On Mar 1, 2018, at 20:30, Luke Kenneth Casson Leighton lkcl@lkcl.net wrote:
Sent from my iPhone
On Thu, Mar 1, 2018 at 9:46 PM, Richard Wilbur richard.wilbur@gmail.com wrote:
It looks to me like the fastest way to test the GPIO lines connected on the micro-desktop board to VESA_SCL and VESA_SDA would simply be to connect a VGA monitor to the micro-desktop and make sure it is properly detected and a test image looks right on it.
yep, pretty much... with one slight fly in the ointment: the SCL and SDA lines are straight GPIO and will need a bit-banging I2C linux kernel driver. once that's configured, doing i2cdetect _should_ be enough to test the circuit, although scanning the data and running read-edid on it would be awesome and amazing: it would mean being able to *really* do proper VESA detection.

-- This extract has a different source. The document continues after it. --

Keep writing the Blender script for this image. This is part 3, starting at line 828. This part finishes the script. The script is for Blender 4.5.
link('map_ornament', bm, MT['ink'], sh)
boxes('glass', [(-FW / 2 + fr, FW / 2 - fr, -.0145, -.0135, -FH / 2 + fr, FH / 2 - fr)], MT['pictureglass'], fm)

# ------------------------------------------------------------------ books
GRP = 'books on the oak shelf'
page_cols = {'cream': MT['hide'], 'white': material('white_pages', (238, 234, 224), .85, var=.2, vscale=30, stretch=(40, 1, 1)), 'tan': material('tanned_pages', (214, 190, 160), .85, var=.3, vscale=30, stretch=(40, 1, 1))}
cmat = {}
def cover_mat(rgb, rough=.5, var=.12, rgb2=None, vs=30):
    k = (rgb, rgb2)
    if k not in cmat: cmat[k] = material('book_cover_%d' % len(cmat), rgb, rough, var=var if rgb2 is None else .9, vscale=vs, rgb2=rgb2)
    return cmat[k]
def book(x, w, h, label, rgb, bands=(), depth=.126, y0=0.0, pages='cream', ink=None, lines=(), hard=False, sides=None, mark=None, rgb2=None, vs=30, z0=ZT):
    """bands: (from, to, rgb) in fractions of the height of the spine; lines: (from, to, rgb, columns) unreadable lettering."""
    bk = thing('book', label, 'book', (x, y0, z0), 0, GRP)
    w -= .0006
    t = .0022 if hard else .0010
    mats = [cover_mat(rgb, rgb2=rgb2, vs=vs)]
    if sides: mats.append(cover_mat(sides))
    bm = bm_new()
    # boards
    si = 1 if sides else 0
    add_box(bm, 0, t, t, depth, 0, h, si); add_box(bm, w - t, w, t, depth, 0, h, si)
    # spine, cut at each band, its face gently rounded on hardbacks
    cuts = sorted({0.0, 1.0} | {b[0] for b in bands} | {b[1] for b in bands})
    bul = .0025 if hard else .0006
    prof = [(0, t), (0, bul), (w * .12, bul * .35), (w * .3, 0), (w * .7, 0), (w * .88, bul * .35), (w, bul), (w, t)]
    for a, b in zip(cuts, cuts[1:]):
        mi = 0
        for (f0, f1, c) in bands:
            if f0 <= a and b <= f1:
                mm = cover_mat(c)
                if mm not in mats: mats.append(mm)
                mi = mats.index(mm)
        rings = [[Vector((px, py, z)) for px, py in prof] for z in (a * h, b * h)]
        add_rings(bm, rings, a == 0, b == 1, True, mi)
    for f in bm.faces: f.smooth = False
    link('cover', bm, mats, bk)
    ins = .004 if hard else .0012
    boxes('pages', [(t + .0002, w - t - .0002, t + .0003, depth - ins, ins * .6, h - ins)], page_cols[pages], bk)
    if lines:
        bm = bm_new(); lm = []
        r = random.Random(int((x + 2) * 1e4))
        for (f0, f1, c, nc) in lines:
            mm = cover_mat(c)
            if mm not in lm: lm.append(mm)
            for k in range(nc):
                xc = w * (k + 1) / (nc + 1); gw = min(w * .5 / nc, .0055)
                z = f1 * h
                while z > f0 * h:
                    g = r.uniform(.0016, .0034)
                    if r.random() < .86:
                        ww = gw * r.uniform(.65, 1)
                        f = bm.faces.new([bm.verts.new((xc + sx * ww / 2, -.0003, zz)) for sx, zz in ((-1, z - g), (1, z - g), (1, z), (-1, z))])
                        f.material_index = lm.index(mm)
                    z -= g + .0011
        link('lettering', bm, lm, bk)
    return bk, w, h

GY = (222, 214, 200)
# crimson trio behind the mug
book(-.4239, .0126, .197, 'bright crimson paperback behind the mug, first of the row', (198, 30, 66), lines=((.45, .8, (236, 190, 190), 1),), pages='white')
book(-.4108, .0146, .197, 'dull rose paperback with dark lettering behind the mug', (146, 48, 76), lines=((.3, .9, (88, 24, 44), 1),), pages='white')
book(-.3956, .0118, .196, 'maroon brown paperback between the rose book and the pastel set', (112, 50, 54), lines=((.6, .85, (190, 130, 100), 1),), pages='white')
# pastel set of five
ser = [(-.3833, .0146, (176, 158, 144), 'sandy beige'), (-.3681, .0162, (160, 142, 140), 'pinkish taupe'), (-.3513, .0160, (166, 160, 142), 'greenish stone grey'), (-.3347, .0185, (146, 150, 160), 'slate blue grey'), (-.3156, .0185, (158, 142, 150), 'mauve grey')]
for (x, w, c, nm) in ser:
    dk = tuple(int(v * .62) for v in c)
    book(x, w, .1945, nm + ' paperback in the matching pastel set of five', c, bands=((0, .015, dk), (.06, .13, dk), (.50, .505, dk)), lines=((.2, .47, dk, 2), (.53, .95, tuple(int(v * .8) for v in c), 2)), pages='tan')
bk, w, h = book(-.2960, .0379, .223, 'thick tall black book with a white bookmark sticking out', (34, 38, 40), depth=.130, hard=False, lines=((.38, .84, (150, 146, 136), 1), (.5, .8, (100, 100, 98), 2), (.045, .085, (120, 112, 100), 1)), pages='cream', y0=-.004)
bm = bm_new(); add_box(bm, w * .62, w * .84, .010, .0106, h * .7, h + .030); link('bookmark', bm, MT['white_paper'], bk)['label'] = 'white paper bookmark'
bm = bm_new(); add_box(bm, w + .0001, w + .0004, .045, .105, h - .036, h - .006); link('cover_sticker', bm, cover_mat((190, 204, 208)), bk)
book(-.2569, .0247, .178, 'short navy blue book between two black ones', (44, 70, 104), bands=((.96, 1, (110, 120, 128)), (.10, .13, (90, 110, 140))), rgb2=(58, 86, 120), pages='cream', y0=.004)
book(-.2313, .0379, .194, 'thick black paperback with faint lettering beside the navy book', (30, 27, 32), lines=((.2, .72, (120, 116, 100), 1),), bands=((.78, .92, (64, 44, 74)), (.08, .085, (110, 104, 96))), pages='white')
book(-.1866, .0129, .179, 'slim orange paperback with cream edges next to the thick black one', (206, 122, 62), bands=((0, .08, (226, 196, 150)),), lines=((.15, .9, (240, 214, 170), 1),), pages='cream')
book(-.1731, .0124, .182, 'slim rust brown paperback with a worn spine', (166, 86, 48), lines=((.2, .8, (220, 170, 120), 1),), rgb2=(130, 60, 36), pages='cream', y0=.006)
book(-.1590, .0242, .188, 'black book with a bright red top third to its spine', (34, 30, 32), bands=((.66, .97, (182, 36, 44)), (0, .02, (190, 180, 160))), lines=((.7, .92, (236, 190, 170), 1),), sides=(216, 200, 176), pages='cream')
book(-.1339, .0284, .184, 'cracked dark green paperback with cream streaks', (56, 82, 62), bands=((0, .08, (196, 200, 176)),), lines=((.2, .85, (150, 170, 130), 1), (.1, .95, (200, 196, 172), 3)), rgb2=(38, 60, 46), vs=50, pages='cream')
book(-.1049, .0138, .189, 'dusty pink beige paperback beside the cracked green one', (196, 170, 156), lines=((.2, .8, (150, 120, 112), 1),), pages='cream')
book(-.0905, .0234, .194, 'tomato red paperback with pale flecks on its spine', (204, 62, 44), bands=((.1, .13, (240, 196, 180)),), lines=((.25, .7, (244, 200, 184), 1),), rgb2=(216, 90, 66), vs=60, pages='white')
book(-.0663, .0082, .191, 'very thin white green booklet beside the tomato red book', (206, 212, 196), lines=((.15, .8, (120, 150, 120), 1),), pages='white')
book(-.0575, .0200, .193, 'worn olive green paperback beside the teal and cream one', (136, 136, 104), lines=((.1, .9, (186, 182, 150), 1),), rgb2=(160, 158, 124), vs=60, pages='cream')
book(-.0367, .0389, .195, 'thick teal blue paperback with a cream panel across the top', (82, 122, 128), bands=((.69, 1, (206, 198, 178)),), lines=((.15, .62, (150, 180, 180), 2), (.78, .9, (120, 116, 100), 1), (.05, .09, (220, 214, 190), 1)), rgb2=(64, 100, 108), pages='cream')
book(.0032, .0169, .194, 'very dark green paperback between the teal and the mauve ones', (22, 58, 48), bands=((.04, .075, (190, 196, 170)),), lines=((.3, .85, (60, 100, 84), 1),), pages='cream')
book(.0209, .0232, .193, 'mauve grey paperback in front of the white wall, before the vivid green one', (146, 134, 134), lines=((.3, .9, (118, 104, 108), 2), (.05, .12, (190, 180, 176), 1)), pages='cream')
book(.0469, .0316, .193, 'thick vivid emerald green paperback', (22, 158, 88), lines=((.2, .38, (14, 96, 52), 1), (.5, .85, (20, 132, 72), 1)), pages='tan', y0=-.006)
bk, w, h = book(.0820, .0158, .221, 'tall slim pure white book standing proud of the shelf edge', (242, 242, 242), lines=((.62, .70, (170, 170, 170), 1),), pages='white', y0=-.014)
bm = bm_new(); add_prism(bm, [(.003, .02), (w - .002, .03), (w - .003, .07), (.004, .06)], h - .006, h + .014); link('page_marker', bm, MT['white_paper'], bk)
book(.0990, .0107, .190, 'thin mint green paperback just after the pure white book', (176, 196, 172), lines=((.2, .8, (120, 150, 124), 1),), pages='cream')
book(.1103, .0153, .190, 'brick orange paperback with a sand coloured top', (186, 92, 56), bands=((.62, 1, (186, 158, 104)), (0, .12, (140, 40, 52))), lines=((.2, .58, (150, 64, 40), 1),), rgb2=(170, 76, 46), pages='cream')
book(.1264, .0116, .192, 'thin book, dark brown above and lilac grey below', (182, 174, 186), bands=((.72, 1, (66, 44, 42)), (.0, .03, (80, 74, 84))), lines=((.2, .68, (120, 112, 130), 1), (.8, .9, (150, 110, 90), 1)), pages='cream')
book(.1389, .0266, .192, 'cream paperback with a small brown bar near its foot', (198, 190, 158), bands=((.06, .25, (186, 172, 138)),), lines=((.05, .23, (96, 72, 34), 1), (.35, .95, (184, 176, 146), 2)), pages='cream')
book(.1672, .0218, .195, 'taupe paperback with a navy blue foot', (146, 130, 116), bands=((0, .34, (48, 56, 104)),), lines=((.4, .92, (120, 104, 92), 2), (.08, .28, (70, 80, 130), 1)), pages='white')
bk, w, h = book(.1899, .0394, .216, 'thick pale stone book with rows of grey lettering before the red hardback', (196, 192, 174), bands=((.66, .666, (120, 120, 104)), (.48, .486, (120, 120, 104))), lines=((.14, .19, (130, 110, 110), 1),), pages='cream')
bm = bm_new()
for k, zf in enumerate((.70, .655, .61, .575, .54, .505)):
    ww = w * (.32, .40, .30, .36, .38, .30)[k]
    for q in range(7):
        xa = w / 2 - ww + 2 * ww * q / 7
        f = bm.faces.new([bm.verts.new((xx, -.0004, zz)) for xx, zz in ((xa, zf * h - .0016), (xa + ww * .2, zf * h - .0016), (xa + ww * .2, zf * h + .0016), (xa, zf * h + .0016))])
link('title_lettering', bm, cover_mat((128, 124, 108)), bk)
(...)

Is someone already working on that? Sounds like we need the device tree for the micro-desktop to be populated. If we did it for micro-desktop v1.7 it would be something to build off for micro-desktop v1.8 and also a good place to begin for the laptop.
From what I'm hearing, once the device tree is ready we could work on "automagically" configuring the VESA DDC driver to bit-bang the correct GPIO pins. Does the bit-banging VESA DDC driver exist already? (I wrote a bit-banging I2C driver in VxWorks at a previous position so the topic is not foreign.)
If none of this is underway I'll continue mapping things out so we can create the device tree for the micro-desktop. If I remember correctly we also should create a device tree for the DS-113 v2.7.4 and v2.7.5?
I'd be happy to work on that if you think that is the highest priority right now. It sounds like it will help both testing and deployment.